_Data extract_:
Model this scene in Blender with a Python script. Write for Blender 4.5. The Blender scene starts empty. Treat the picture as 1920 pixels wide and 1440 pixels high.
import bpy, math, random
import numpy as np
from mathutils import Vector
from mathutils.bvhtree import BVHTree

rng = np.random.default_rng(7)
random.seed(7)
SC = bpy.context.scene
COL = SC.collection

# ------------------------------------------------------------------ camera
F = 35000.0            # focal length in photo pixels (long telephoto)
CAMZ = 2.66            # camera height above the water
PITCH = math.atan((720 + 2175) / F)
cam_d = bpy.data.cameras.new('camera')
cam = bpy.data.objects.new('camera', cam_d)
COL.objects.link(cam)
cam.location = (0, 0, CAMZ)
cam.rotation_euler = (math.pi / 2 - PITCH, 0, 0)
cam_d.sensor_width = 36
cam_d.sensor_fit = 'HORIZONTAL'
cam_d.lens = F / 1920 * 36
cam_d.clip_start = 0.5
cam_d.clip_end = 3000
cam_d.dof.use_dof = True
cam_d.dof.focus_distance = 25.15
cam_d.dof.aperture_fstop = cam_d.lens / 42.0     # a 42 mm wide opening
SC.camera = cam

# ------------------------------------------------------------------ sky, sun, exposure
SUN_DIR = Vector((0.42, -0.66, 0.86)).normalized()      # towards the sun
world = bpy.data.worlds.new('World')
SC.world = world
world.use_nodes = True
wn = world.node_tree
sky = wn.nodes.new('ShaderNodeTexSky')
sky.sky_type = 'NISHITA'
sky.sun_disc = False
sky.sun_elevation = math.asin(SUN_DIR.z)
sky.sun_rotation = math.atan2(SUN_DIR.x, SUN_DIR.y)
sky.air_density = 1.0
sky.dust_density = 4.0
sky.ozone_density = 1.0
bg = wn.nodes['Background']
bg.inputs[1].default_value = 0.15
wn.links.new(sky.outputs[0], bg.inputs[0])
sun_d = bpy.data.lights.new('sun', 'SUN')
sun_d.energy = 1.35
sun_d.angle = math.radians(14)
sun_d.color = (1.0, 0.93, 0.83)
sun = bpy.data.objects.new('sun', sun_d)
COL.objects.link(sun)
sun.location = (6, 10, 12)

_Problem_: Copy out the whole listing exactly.

_Written answer_:
Model this scene in Blender with a Python script. Write for Blender 4.5. The Blender scene starts empty. Treat the picture as 1920 pixels wide and 1440 pixels high.
import bpy, math, random
import numpy as np
from mathutils import Vector
from mathutils.bvhtree import BVHTree

rng = np.random.default_rng(7)
random.seed(7)
SC = bpy.context.scene
COL = SC.collection

# ------------------------------------------------------------------ camera
F = 35000.0            # focal length in photo pixels (long telephoto)
CAMZ = 2.66            # camera height above the water
PITCH = math.atan((720 + 2175) / F)
cam_d = bpy.data.cameras.new('camera')
cam = bpy.data.objects.new('camera', cam_d)
COL.objects.link(cam)
cam.location = (0, 0, CAMZ)
cam.rotation_euler = (math.pi / 2 - PITCH, 0, 0)
cam_d.sensor_width = 36
cam_d.sensor_fit = 'HORIZONTAL'
cam_d.lens = F / 1920 * 36
cam_d.clip_start = 0.5
cam_d.clip_end = 3000
cam_d.dof.use_dof = True
cam_d.dof.focus_distance = 25.15
cam_d.dof.aperture_fstop = cam_d.lens / 42.0     # a 42 mm wide opening
SC.camera = cam

# ------------------------------------------------------------------ sky, sun, exposure
SUN_DIR = Vector((0.42, -0.66, 0.86)).normalized()      # towards the sun
world = bpy.data.worlds.new('World')
SC.world = world
world.use_nodes = True
wn = world.node_tree
sky = wn.nodes.new('ShaderNodeTexSky')
sky.sky_type = 'NISHITA'
sky.sun_disc = False
sky.sun_elevation = math.asin(SUN_DIR.z)
sky.sun_rotation = math.atan2(SUN_DIR.x, SUN_DIR.y)
sky.air_density = 1.0
sky.dust_density = 4.0
sky.ozone_density = 1.0
bg = wn.nodes['Background']
bg.inputs[1].default_value = 0.15
wn.links.new(sky.outputs[0], bg.inputs[0])
sun_d = bpy.data.lights.new('sun', 'SUN')
sun_d.energy = 1.35
sun_d.angle = math.radians(14)
sun_d.color = (1.0, 0.93, 0.83)
sun = bpy.data.objects.new('sun', sun_d)
COL.objects.link(sun)
sun.location = (6, 10, 12)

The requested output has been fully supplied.